The Governing Council under your watch is one year old; can you highlight the achievements and challenges of the year under review? The council has achieved a lot, from the achievements of the Rector, which I had already enumerated. The Rector does not work in isolation. It is the council that is doing all that in collaboration with the Management. You want to talk about the infrastructural development of the Academy? Or, you want to talk about the training programme? We are achieving a lot. Very soon, we would send 250 of the cadets to South Africa and Turkey for training. We want to recruit a very competent registrar to assist the Rector. Promotion of staff is ongoing. There are also good programmes for the staff of the Academy. Recently, we sent our staff abroad to acquire more knowledge. On staff welfare, council and management of the Academy have worked hard to recently secure a new salary package for the staff, which is believed will enhance productivity and quality service delivery.

How is the relationship of the academy with NIMASA in terms of funding? Is the agency ade­quately funding it? Yes, NIMASA is our major source of funding. Govern­ment has taken a decision that it should give us five percent of their revenue. So, it is not a matter of being satisfied or not. If the council wants to be satisfied, we would demand for at least 10 per cent of its revenue. But the question is, will the provider of the money be able to provide 10 per cent for us? This is because we do not know how much they gen­erate monthly. So, whenever they give us our five percent, we have no cause to complain.

How is the Governing Council relationship with the management of the Academy like? Very cordial; we have not gotten any case or cause for any disagreement. From inception, I made it clear to the council members that the council is a policy body. We are not concerned with the day-to-day running of the academy; the day-to-day running of the academy rests squarely on the shoulders of the Rector and his management team. So long as you do not run out of your schedule of engagement to another person's own, there is no problem. The council does its work and the management is running the affairs of the academy.

Sir, what is the council doing to harness the po­tentials of the host community? Of course the academy is doing its best. The council is very interested in the welfare of the host community. We do not play with corporate social responsibility to the host community. The traditional rulers of the host community and the youths are very friendly. Since we came on board, we have not experienced any crisis, because we have car­ried them along. The only area we want government to as­sist us on, is in the area of rehabilitating once-warring com­munities. At least, we are doing something. We interact with them and today, the area is peaceful. We can make bold to say that there is no crisis. Everyone is at peace.

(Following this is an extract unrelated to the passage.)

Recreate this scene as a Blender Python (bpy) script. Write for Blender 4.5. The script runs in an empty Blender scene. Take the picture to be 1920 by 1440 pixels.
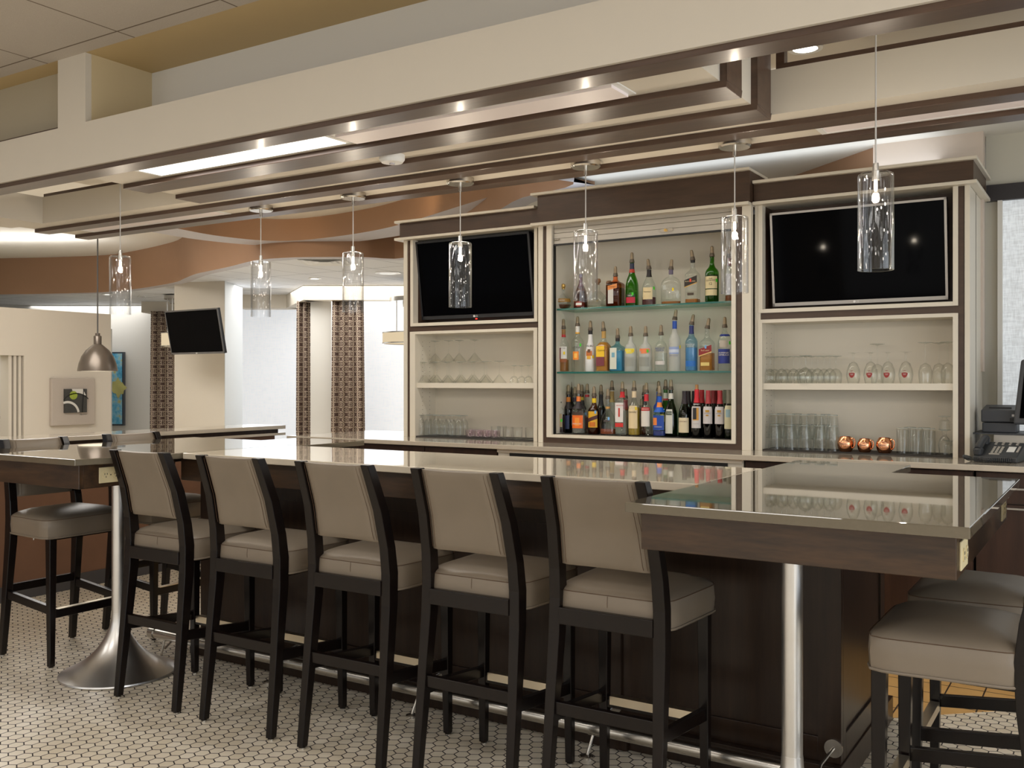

Concerning our cadets, we have established some laws to control them. We have streamlined the religious activities in the academy. We do not condone any cultism under any guise. All these are to ensure that we maintain a peaceful community.

What is your message for the maritime commu­nity and the council members? We are very grateful to the management of the academy and the host community, especially for the newly-acquired land. This will help in the expansion of the academy. The host community has not given us trouble at all. It has shown sufficient co-operation. So, I wish that members should continue in that peaceful manner. Let them take the acad­emy as their own.

They are lucky that the maritime academy is located in their territory. It is on their land. They should keep it and maintain it. The council will continue to regard them as an integral part of our existence. We shall continue to co-exist with them. They should not hesitate to come to us whenever they have challenges and should please express their needs through genuine means.